Notwithstanding any other provision of law, no provision of this division, and no rule or regulation of the state board or of a district adopted pursuant to this division, imposing any requirement pertaining to the control of nonvehicular emissions shall apply to any equipment carried by, or affixed to, any motor vehicle described in Section 27156.3 of the Vehicle Code.
(a) Prior to adopting rules or regulations which would affect the operation of existing powerplants, the state board or any district shall consider and adopt written findings that specify the supporting information relied upon with regard to all of the following:
  (1) The need for the emission reductions expected to be achieved from the implementation of the proposed rule or regulation, and the extent to which the rule or regulation is necessary solely for the attainment of a state ambient air quality standard.

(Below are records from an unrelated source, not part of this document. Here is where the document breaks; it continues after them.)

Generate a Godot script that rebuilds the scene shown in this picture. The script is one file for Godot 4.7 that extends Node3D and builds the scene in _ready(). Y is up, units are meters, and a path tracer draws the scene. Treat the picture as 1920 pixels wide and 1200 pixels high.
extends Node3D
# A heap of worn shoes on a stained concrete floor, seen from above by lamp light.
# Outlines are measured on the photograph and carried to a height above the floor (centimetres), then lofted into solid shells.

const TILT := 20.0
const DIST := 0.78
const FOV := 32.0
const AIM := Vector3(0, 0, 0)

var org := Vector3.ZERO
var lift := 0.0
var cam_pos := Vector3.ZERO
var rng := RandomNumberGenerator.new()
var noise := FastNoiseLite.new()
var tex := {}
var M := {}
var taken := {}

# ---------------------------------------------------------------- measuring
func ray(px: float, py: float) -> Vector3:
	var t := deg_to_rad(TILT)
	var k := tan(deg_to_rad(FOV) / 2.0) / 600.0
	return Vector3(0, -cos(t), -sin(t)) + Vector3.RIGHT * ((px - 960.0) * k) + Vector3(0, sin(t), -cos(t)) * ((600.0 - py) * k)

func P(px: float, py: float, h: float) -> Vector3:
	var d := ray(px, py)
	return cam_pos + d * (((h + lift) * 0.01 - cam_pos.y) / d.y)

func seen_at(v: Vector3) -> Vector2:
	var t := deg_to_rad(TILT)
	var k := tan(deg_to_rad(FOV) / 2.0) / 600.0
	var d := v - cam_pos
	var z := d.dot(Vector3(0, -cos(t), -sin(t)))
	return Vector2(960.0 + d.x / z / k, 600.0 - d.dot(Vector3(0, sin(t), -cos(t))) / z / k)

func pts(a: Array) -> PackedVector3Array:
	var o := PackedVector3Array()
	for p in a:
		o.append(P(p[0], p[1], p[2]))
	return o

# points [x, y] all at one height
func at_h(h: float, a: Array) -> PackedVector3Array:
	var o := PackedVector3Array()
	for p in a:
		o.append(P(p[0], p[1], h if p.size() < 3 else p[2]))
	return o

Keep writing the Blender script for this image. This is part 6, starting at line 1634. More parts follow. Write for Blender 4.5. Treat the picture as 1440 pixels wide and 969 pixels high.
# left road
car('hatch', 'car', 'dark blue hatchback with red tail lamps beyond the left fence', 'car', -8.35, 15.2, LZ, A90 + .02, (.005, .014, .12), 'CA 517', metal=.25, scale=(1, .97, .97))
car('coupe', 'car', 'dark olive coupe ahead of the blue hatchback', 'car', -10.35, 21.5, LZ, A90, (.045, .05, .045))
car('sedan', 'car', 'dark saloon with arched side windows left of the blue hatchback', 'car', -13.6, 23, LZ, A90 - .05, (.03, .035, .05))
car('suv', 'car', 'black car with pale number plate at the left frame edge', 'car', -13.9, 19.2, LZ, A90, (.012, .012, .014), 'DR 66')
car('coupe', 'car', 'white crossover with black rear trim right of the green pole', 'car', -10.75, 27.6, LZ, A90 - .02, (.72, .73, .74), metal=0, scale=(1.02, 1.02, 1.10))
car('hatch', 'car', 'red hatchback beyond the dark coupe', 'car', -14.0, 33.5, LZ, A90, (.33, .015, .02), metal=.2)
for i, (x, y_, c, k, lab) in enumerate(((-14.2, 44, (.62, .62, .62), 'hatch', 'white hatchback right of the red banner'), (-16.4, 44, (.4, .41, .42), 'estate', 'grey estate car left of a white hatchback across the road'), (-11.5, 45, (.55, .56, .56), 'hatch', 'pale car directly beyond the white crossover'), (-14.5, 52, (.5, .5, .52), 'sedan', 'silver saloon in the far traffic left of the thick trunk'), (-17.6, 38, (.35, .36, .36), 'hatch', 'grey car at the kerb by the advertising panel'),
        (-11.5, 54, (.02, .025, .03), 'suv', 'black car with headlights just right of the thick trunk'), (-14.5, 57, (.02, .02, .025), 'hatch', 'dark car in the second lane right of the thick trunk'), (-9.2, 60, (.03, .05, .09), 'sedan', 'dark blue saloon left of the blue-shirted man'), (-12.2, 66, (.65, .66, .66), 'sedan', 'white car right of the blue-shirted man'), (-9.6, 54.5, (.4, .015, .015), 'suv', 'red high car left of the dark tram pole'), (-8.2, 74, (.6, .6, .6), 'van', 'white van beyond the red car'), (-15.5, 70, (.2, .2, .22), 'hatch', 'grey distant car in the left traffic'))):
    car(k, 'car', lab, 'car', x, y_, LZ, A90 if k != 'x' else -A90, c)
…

  (2) The relative cost of achieving the emission reductions from the proposed rule or regulation compared to the cost of feasible reductions from sources other than powerplants.
  (3) The availability and technological feasibility of control technologies required by the proposed rule or regulation.

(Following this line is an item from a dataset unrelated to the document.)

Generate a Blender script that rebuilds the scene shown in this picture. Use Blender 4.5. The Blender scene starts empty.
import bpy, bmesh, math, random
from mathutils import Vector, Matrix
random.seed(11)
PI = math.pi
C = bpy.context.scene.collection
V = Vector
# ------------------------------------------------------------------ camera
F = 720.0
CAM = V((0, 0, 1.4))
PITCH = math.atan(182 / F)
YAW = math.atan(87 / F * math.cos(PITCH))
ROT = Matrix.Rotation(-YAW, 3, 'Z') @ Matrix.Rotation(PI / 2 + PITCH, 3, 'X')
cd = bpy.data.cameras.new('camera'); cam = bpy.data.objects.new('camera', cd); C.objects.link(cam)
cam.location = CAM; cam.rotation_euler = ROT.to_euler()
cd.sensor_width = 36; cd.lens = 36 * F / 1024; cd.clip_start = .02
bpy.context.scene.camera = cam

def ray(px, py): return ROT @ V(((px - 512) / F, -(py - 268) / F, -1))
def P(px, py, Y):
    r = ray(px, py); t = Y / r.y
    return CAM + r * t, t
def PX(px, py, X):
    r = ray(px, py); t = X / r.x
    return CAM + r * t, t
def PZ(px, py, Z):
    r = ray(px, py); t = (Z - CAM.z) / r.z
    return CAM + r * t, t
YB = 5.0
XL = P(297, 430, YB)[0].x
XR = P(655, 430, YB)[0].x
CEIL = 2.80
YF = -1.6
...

  (b) Rules and regulations affecting the operation of existing powerplants adopted after January 1, 1982 by the state board or any district shall take into consideration the findings under subdivision (a).
(a) On or before January 1, 2003, the state board shall adopt a certification program and uniform emission standards for electrical generation technologies that are exempt from district permitting requirements.

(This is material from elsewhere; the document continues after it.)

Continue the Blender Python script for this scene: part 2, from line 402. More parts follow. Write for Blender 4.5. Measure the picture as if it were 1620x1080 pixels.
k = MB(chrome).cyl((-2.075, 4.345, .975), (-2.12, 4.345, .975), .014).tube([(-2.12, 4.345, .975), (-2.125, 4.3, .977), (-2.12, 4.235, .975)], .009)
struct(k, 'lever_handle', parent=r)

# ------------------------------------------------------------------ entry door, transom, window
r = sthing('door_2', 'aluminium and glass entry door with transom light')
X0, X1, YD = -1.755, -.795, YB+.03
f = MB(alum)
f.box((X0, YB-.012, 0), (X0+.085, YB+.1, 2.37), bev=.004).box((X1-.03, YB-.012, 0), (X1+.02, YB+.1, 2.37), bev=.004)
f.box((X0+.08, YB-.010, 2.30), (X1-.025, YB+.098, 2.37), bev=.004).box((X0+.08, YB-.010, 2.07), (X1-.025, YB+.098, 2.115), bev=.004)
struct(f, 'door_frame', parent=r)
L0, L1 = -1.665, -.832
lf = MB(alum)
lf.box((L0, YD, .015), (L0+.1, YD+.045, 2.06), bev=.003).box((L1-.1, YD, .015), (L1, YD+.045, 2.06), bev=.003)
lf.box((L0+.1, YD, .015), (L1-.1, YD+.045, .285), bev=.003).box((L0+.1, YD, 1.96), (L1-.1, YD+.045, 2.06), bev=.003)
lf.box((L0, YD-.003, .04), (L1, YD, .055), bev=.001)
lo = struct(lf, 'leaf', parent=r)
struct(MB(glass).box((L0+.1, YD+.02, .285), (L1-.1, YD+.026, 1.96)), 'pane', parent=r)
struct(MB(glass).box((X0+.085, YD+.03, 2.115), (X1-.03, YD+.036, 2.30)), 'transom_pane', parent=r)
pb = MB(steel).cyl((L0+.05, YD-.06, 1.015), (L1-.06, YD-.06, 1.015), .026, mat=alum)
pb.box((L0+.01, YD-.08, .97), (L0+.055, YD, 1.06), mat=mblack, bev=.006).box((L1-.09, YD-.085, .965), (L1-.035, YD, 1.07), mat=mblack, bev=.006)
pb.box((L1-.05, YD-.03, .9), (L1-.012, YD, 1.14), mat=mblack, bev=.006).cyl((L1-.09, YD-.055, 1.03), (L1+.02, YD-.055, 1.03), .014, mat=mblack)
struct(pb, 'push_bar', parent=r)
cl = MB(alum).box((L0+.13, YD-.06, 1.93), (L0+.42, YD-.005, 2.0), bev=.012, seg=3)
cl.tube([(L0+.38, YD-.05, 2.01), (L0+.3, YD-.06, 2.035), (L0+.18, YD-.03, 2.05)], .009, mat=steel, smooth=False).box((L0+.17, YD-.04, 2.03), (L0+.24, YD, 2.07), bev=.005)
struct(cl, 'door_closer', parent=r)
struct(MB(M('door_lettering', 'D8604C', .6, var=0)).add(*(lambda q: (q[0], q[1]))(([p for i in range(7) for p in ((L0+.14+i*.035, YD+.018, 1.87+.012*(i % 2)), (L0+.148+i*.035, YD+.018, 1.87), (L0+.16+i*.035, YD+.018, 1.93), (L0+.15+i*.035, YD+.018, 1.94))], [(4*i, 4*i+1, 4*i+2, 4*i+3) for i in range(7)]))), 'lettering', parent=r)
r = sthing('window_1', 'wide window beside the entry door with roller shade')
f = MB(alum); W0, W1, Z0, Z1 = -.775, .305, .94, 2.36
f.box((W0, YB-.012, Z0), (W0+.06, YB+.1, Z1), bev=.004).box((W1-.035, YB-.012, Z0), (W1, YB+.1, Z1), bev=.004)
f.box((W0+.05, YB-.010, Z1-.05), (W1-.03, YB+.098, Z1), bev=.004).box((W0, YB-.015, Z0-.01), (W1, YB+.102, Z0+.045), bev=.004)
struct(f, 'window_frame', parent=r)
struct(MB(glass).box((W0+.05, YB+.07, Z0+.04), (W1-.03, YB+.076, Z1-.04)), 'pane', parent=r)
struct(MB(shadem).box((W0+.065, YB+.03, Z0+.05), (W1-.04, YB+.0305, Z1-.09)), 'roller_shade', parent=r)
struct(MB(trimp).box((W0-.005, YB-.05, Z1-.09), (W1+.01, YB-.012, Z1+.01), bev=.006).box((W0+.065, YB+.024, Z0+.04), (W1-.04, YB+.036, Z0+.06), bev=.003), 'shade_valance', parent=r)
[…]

  (b) The emission standards for electrical generation technologies shall reflect the best performance achieved in practice by existing electrical generation technologies for the electrical generation technologies referenced in subdivision (a) and, by the earliest practicable date, shall be made equivalent to the level determined by the state board to be the best available control technology for permitted central station powerplants in California. The emission standards for state certified electrical generation technology shall be expressed in pounds per megawatt hour to reflect the expected actual emissions per unit of electricity and heat provided to the consumer from each permitted central powerplant as compared to each state certified electrical generation technology.
  (c) Commencing on January 1, 2003, all electrical generation technologies shall be certified by the state board or permitted by a district prior to use or operation in the state. This section does not preclude a district from establishing more stringent emission standards for electrical generation technologies than those adopted by the state board.
  (d) The state board may establish a schedule of fees for purposes of this section to be assessed on persons seeking certification as a distributed generator. The fees charged, in the aggregate, shall not exceed the reasonable cost to the state board of administering the certification program.
  (e) As used in this section, the following definitions shall apply:
  (1) "Best available control technology" has the same meaning as defined in Section 40405.
  (2) "Distributed generation" means electric generation located near the place of use.
On or before January 1, 2003, the state board shall issue guidance to districts on the permitting or certification of electrical generation technologies under the districts regulatory jurisdiction. The guidance shall address best available control technology determinations, as defined by Section 40405, for electrical generation technologies and, by the earliest practicable date, shall make those equivalent to the level determined by the state board to be the best available control technology for permitted central station powerplants in California. The guidance shall also address methods for streamlining the permitting and approval of electrical generation units, including the potential for precertification of one or more types of electrical generation technologies.